→ **Exercise**
In this exercise, print only the lines of the records below from the one with "were 1599x1067 pixels." through the one with "PI = math.pi", inclusive. Pictures are not part of the copy.

→ **Rows from a 3D scene dataset**
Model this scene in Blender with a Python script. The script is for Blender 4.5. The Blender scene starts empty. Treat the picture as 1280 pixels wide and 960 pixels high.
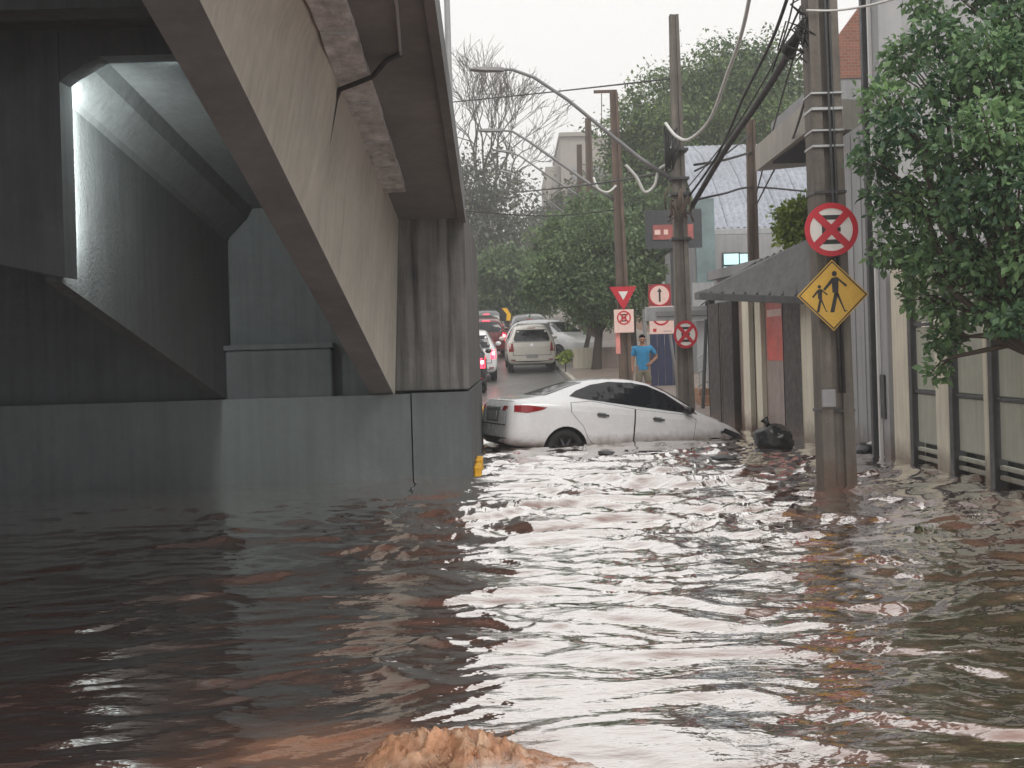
import bpy, bmesh, math, random
import numpy as np
from mathutils import Vector, Matrix, Euler
from mathutils.bvhtree import BVHTree
from mathutils.noise import fractal, noise as pnoise
R = math.radians
random.seed(7); rng = np.random.default_rng(7)
S = bpy.context.scene
COL = S.collection

# ------------------------------------------------------------- camera, sky, sun
F, CX, HY, H = 1758.0, 640.0, 442.0, 1.5          # focal length in photo pixels, principal column, horizon row, eye height over the water
cam = bpy.data.cameras.new('camera'); camo = bpy.data.objects.new('camera', cam); COL.objects.link(camo)
ROLL = R(1.7)                                      # the phone was held slightly tilted
camo.location = (0, 0, H); camo.rotation_euler = (Matrix.Rotation(R(90), 3, 'X') @ Matrix.Rotation(-ROLL, 3, 'Z')).to_euler()
cam.sensor_width = 36; cam.lens = F / 1280 * 36; cam.shift_y = -(480 - HY) / 1280; cam.shift_x = 38 * math.sin(ROLL) / 1280
cam.clip_start = .05; cam.clip_end = 3000
S.camera = camo
S.view_settings.view_transform = 'Standard'; S.view_settings.look = 'None'
S.view_settings.exposure = 0.22; S.view_settings.gamma = 1
W = bpy.data.worlds.new('World'); S.world = W; W.use_nodes = True
wn = W.node_tree.nodes; wl = W.node_tree.links
SUN_EL, SUN_AZ = R(50), R(150)                     # azimuth measured clockwise from +Y
sky = wn.new('ShaderNodeTexSky'); sky.sky_type = 'NISHITA'; sky.sun_disc = False
sky.sun_elevation = SUN_EL; sky.sun_rotation = SUN_AZ
hs = wn.new('ShaderNodeHueSaturation'); hs.inputs['Saturation'].default_value = .25
mx = wn.new('ShaderNodeMix'); mx.data_type = 'RGBA'; mx.inputs[0].default_value = .9
mx.inputs[7].default_value = (10.1, 9.85, 9.6, 1)    # the closed cloud layer
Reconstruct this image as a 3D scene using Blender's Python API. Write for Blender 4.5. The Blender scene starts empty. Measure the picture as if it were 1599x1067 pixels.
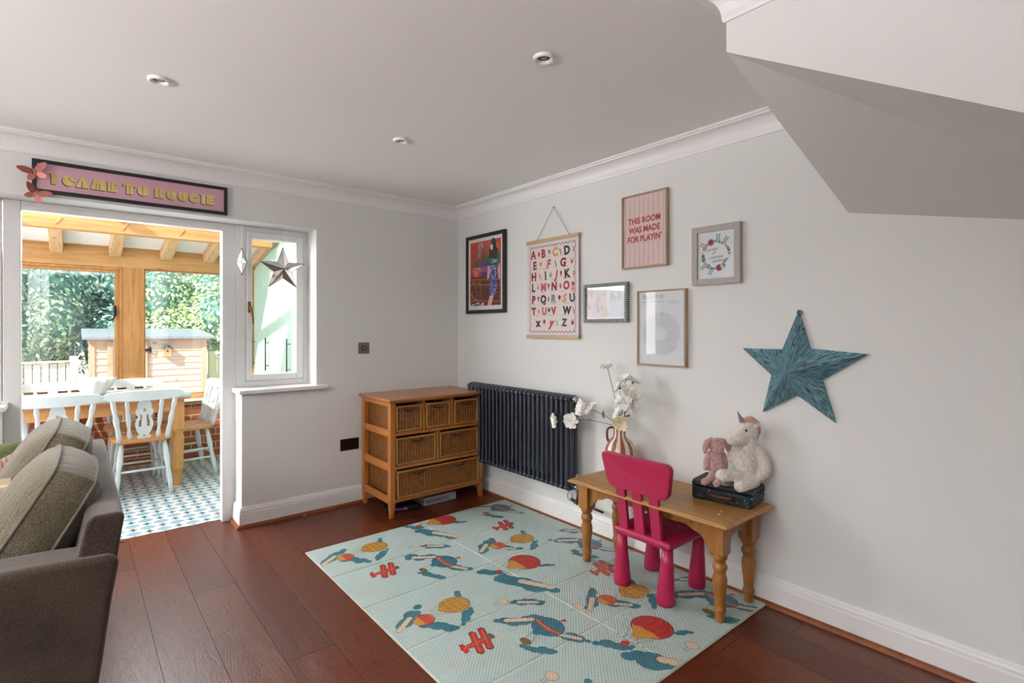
import bpy, bmesh, math, random
from mathutils import Vector, Matrix, noise
R = math.radians
SC = bpy.context.scene
COL = SC.collection
rnd = random.Random(7)
PI = math.pi

# ------------------------------------------------------------------ camera, world, sun, exposure
cd = bpy.data.cameras.new('camera'); cam = bpy.data.objects.new('camera', cd); COL.objects.link(cam)
cam.location = (-2.6118, -3.8961, 1.344)
cam.rotation_euler = (R(90), 0, R(-39.7))
cd.sensor_width = 36; cd.lens = 822.8 / 1599 * 36; cd.shift_y = -20.5 / 1599
cd.clip_start = .05; cd.clip_end = 200
SC.camera = cam
w = bpy.data.worlds.new('world'); SC.world = w; w.use_nodes = True
bg = w.node_tree.nodes['Background']; bg.inputs[0].default_value = (.78, .9, 1, 1); bg.inputs[1].default_value = 1.55
SC.view_settings.view_transform = 'Standard'; SC.view_settings.look = 'None'
SC.view_settings.gamma = 1; SC.view_settings.exposure = 0; SC.view_settings.use_curve_mapping = False
try:
    SC.cycles.use_denoising = True
    SC.cycles.max_bounces = 12; SC.cycles.diffuse_bounces = 6; SC.cycles.transparent_max_bounces = 16
    SC.cycles.sample_clamp_indirect = 8
except Exception: pass

def lamp(kind, name, energy, loc, direction, color=(1, 1, 1), size=None, angle=None, spread=None):
    d = bpy.data.lights.new(name, kind); d.energy = energy; d.color = color
    if size: d.shape = 'RECTANGLE'; d.size, d.size_y = size
    if angle is not None: d.angle = angle
    if spread: d.spread = R(spread)
    o = bpy.data.objects.new(name, d); COL.objects.link(o); o.location = loc
    o.rotation_euler = Vector(direction).to_track_quat('-Z', 'Y').to_euler()
    return o
lamp('SUN', 'sun', 8, (-8, -2, 9), (.72, .42, -.62), (1, .95, .86), angle=R(1.2))
# daylight through the rest of the glazing: conservatory's left end, the room's left window and the window behind, plus an added floor fill
lamp('AREA', 'daylight_conservatory', 92, (-4.45, 1.3, 1.25), (1, -.62, .04), (.98, .985, 1), (1.9, 1.9), spread=150)
lamp('AREA', 'daylight_left_window', 420, (-5.95, -2.6, 1.45), (1, 0, 2.5), (1, .99, .985), (2.6, 1.6), spread=127)
lamp('AREA', 'fill_doorway_floor', 74, (-2.75, .95, 2.30), (.3, -1, -.75), (.96, .98, 1), (1.7, 1.0), spread=130)  # added unseen fill, brightens the floor by the doorway and gives it glare
lamp('AREA', 'daylight_rear_window', 5, (-3.6, -6.45, 1.45), (0, 1, 1.6), (1, .99, .98), (2.4, 1.5), spread=130)

# ------------------------------------------------------------------ materials
def lin(h):
    h = h.lstrip('#'); c = [int(h[i:i+2], 16) / 255 for i in (0, 2, 4)]
    return tuple((x / 12.92 if x <= .04045 else ((x + .055) / 1.055) ** 2.4) for x in c) + (1,)
class N:
    """small node-tree helper"""
    def __init__(s, name):
        s.m = bpy.data.materials.new(name); s.m.use_nodes = True; s.t = s.m.node_tree
        s.p = s.t.nodes['Principled BSDF']; s.out = s.t.nodes['Material Output']
    def n(s, ty, **kw):
        x = s.t.nodes.new(ty)
        for k, v in kw.items():
            if k.startswith('i_'): x.inputs[k[2:].replace('_', ' ')].default_value = v
            else: setattr(x, k, v)
        return x
    def l(s, a, b): s.t.links.new(a, b)
    def set(s, k, v): s.p.inputs[k].default_value = v
    def co(s, kind='Object', scale=(1, 1, 1), rot=(0, 0, 0)):
        tc = s.n('ShaderNodeTexCoord'); mp = s.n('ShaderNodeMapping')
        mp.inputs['Scale'].default_value = scale; mp.inputs['Rotation'].default_value = rot
        s.l(tc.outputs[kind], mp.inputs[0]); return mp.outputs[0]
    def noise(s, vec, scale, detail=3, rough=.5, dist=0):
        x = s.n('ShaderNodeTexNoise'); x.inputs['Scale'].default_value = scale; x.inputs['Detail'].default_value = detail
        x.inputs['Roughness'].default_value = rough; x.inputs['Distortion'].default_value = dist
        s.l(vec, x.inputs['Vector']); return x.outputs[0]
    def ramp(s, fac, stops):
        x = s.n('ShaderNodeValToRGB'); e = x.color_ramp.elements
        while len(e) < len(stops): e.new(.5)
        for i, (p, c) in enumerate(stops): e[i].position = p; e[i].color = c if len(c) == 4 else lin(c)
        s.l(fac, x.inputs[0]); return x.outputs[0]
    def math(s, op, a, b=None, clamp=False):
        x = s.n('ShaderNodeMath', operation=op, use_clamp=clamp)
        for i, v in enumerate((a, b)):
            if v is None: continue
            if isinstance(v, (int, float)): x.inputs[i].default_value = v
            else: s.l(v, x.inputs[i])
        return x.outputs[0]
    def mix(s, fac, a, b, mode='MIX'):
        x = s.n('ShaderNodeMix', data_type='RGBA', blend_type=mode)
        for i, v in ((0, fac), (6, a), (7, b)):
            if isinstance(v, (int, float, tuple)): x.inputs[i].default_value = v
            else: s.l(v, x.inputs[i])
        return x.outputs[2]
    def bump(s, h, strength=.3, dist=.002):
        b = s.n('ShaderNodeBump'); b.inputs['Strength'].default_value = strength; b.inputs['Distance'].default_value = dist
        s.l(h, b.inputs['Height']); s.l(b.outputs[0], s.p.inputs['Normal'])
    def xyz(s, vec):
        x = s.n('ShaderNodeSeparateXYZ'); s.l(vec, x.inputs[0]); return x.outputs
MT = {}
def mat(name, col, rough=.5, metal=0, spec=None, var=0, vscale=8, bump=0, bscale=40, sheen=0, coat=0, trans=0):
    if name in MT: return MT[name]
    k = N(name); c = lin(col) if isinstance(col, str) else col
    k.set('Base Color', c); k.set('Roughness', rough); k.set('Metallic', metal)
    if spec is not None: k.set('Specular IOR Level', spec)
    if sheen: k.set('Sheen Weight', sheen)
    if coat: k.set('Coat Weight', coat)
    if trans: k.set('Transmission Weight', trans)
    v = k.co()
    if var:
        dk = tuple(x * (1 - var) for x in c[:3]) + (1,); lt = tuple(min(1, x * (1 + var)) for x in c[:3]) + (1,)
        k.l(k.ramp(k.noise(v, vscale, 4), [(.3, dk), (.7, lt)]), k.p.inputs['Base Color'])
    if bump: k.bump(k.noise(v, bscale, 3), bump)
    MT[name] = k.m; return k.m
def wood(name, c1, c2, rough=.4, grain='X', scale=1, coat=0, knots=True, dark=None):
    if name in MT: return MT[name]
    k = N(name); k.set('Roughness', rough); k.set('Coat Weight', coat); k.set('Coat Roughness', .25)
    sc = {'X': (1.2, 14, 14), 'Y': (14, 1.2, 14), 'Z': (14, 14, 1.2)}[grain]
    v = k.co(scale=tuple(a * scale for a in sc))
    n1 = k.noise(v, 3, 5, .6, .6)
    v2 = k.co(scale=tuple(a * scale * 5 for a in sc)); n2 = k.noise(v2, 4, 4, .6, .2)
    f = k.math('ADD', k.math('MULTIPLY', n1, .75), k.math('MULTIPLY', n2, .25))
    colr = k.ramp(f, [(.3, c1), (.52, dark or c2), (.7, c2)] if dark else [(.32, c1), (.68, c2)])
    if knots:
        v3 = k.co(scale=tuple({1.2: 5, 14: 9}[a] * scale for a in sc)); vo = k.n('ShaderNodeTexVoronoi'); vo.inputs['Scale'].default_value = 1.1
        k.l(v3, vo.inputs['Vector'])
        kn = k.ramp(vo.outputs['Distance'], [(.06, (1, 1, 1, 1)), (.16, (0, 0, 0, 1))])
        dk = tuple(x * .35 for x in lin(c1)[:3]) + (1,)
        colr = k.mix(k.math('MULTIPLY', kn, .65), colr, dk)
    k.l(colr, k.p.inputs['Base Color']); k.bump(f, .12, .001)
    MT[name] = k.m; return k.m
def fabric(name, c1, c2, scale=900, rough=.95, wr=0, stripes=None, sheen=.3):
    k = N(name); k.set('Roughness', rough); k.set('Specular IOR Level', .15); k.set('Sheen Weight', sheen)
    v = k.co(); a = k.noise(v, scale / 2.8, 2, .7); b = k.noise(v, 6, 3)
    f = k.math('ADD', k.math('MULTIPLY', a, .7), k.math('MULTIPLY', b, .3))
    k.l(k.ramp(f, [(.36, c1), (.64, c2)]), k.p.inputs['Base Color'])
    h = k.math('MULTIPLY', a, .25)
    if wr:
        v2 = k.co(scale=(6, 34, 9)); h = k.math('ADD', h, k.math('MULTIPLY', k.noise(v2, 1.2, 3, .5, .8), wr))
    k.bump(h, .9, .006)
    MT[name] = k.m; return k.m
def glass(name, tint=(1, 1, 1, 1), refl=1.0):
    k = N(name); k.t.nodes.remove(k.p)
    tr = k.n('ShaderNodeBsdfTransparent'); tr.inputs[0].default_value = tint
    gl = k.n('ShaderNodeBsdfGlossy'); gl.inputs['Roughness'].default_value = .02
    ge = k.n('ShaderNodeNewGeometry'); dt = k.n('ShaderNodeVectorMath', operation='DOT_PRODUCT'); k.l(ge.outputs['Incoming'], dt.inputs[0]); k.l(ge.outputs['Normal'], dt.inputs[1])
    sch = k.math('ADD', .04 * refl, k.math('MULTIPLY', .96, k.math('POWER', k.math('SUBTRACT', 1.0, k.math('ABSOLUTE', dt.outputs['Value'])), 5.0)))
    mx = k.n('ShaderNodeMixShader'); k.l(sch, mx.inputs[0])
    k.l(tr.outputs[0], mx.inputs[1]); k.l(gl.outputs[0], mx.inputs[2]); k.l(mx.outputs[0], k.out.inputs[0])
    MT[name] = k.m; return k.m
glass('window_glass'); glass('picture_glass', refl=.5)

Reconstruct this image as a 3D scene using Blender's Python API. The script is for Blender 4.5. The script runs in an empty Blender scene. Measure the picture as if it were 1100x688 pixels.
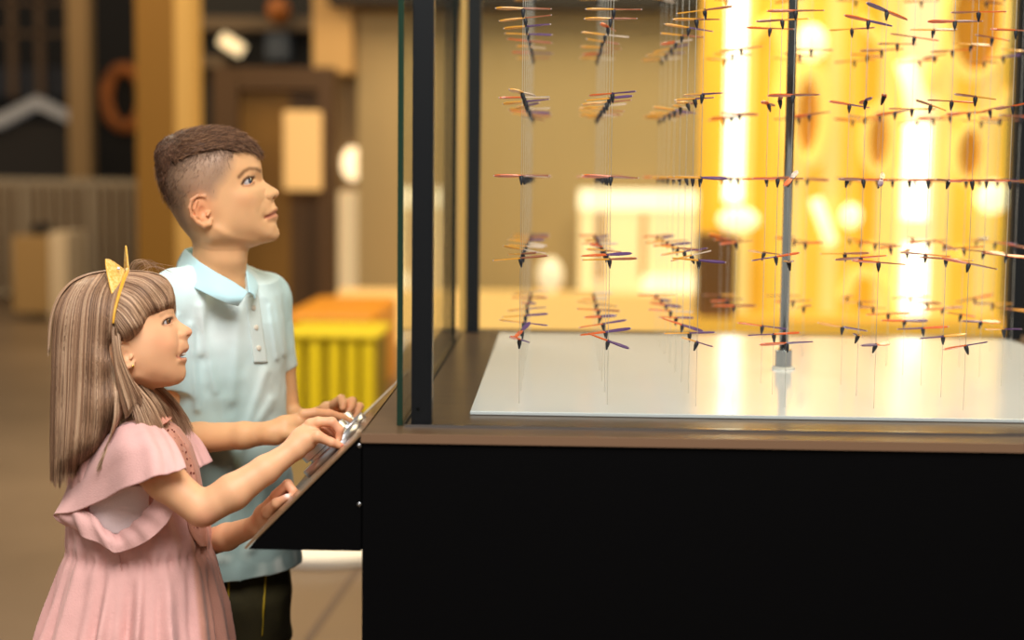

→ **Response to the exercise**
Reconstruct this image as a 3D scene using Blender's Python API. Write for Blender 4.5. The Blender scene starts empty. Measure the picture as if it were 1599x1067 pixels.
import bpy, bmesh, math, random
from mathutils import Vector, Matrix, noise
R = math.radians
SC = bpy.context.scene
COL = SC.collection
rnd = random.Random(7)
PI = math.pi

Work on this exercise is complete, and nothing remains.